BEGIN Data segment

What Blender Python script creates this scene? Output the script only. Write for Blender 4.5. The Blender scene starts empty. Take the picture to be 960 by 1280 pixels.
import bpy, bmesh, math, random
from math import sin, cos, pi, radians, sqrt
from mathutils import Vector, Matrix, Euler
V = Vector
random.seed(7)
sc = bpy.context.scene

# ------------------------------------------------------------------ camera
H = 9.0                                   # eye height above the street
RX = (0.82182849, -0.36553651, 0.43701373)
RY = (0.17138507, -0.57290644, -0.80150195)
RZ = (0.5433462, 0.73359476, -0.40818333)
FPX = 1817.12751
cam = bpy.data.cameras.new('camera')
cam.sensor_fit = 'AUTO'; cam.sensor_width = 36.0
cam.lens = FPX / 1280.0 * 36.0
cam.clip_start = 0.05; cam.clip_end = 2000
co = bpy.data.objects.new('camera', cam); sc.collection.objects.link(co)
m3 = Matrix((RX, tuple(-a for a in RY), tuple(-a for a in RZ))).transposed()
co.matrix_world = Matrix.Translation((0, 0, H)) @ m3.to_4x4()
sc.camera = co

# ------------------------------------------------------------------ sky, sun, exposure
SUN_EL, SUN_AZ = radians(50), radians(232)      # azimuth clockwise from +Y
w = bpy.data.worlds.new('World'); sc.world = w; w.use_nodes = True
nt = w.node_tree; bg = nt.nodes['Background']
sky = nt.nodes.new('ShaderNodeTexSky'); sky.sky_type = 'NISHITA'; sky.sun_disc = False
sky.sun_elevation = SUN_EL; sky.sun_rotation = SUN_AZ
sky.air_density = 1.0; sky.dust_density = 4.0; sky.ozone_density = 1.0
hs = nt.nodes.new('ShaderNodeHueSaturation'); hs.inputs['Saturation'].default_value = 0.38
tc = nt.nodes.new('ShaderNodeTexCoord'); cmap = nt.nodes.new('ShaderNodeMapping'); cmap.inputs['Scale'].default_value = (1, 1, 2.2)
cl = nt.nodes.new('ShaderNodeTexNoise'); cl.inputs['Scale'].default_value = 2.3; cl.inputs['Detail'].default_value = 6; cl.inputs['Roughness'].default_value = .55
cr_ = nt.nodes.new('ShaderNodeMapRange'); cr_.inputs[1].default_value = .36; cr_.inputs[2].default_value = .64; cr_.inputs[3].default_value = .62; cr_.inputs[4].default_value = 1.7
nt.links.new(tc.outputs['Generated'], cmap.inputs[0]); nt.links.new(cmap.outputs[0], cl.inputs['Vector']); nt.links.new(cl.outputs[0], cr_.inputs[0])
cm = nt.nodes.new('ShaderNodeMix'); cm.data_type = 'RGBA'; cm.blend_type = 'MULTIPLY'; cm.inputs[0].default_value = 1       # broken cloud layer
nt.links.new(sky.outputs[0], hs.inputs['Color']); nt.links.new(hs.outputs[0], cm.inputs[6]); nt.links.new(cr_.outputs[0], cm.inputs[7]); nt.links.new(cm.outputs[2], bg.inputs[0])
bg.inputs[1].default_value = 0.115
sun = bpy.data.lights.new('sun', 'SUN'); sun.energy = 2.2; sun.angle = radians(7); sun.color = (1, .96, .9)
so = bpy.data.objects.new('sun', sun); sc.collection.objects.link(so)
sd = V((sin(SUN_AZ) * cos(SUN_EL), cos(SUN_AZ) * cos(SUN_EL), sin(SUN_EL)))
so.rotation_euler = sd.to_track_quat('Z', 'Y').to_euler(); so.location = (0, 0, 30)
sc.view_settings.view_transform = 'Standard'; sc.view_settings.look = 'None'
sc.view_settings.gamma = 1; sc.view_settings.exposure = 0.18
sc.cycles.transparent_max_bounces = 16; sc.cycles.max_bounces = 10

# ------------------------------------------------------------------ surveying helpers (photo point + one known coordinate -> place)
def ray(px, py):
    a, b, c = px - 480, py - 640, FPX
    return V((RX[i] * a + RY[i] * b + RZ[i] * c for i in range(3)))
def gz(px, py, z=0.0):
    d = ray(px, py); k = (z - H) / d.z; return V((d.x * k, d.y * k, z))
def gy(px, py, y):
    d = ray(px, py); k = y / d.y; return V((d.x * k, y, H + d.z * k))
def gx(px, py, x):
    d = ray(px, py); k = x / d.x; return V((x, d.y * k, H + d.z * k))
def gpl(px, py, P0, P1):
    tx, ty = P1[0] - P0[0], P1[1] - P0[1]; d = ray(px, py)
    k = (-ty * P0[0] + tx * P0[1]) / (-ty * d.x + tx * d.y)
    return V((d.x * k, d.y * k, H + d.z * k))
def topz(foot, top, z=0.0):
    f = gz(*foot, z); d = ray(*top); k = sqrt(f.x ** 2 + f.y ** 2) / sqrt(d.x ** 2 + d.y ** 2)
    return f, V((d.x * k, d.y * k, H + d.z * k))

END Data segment

◆ Set task: Copy, please, exactly the lines that start at the first line of the data and end at the line containing "sc.camera = co", both kept and no others.

◆ Solution for this exercise:
What Blender Python script creates this scene? Output the script only. Write for Blender 4.5. The Blender scene starts empty. Take the picture to be 960 by 1280 pixels.
import bpy, bmesh, math, random
from math import sin, cos, pi, radians, sqrt
from mathutils import Vector, Matrix, Euler
V = Vector
random.seed(7)
sc = bpy.context.scene

# ------------------------------------------------------------------ camera
H = 9.0                                   # eye height above the street
RX = (0.82182849, -0.36553651, 0.43701373)
RY = (0.17138507, -0.57290644, -0.80150195)
RZ = (0.5433462, 0.73359476, -0.40818333)
FPX = 1817.12751
cam = bpy.data.cameras.new('camera')
cam.sensor_fit = 'AUTO'; cam.sensor_width = 36.0
cam.lens = FPX / 1280.0 * 36.0
cam.clip_start = 0.05; cam.clip_end = 2000
co = bpy.data.objects.new('camera', cam); sc.collection.objects.link(co)
m3 = Matrix((RX, tuple(-a for a in RY), tuple(-a for a in RZ))).transposed()
co.matrix_world = Matrix.Translation((0, 0, H)) @ m3.to_4x4()
sc.camera = co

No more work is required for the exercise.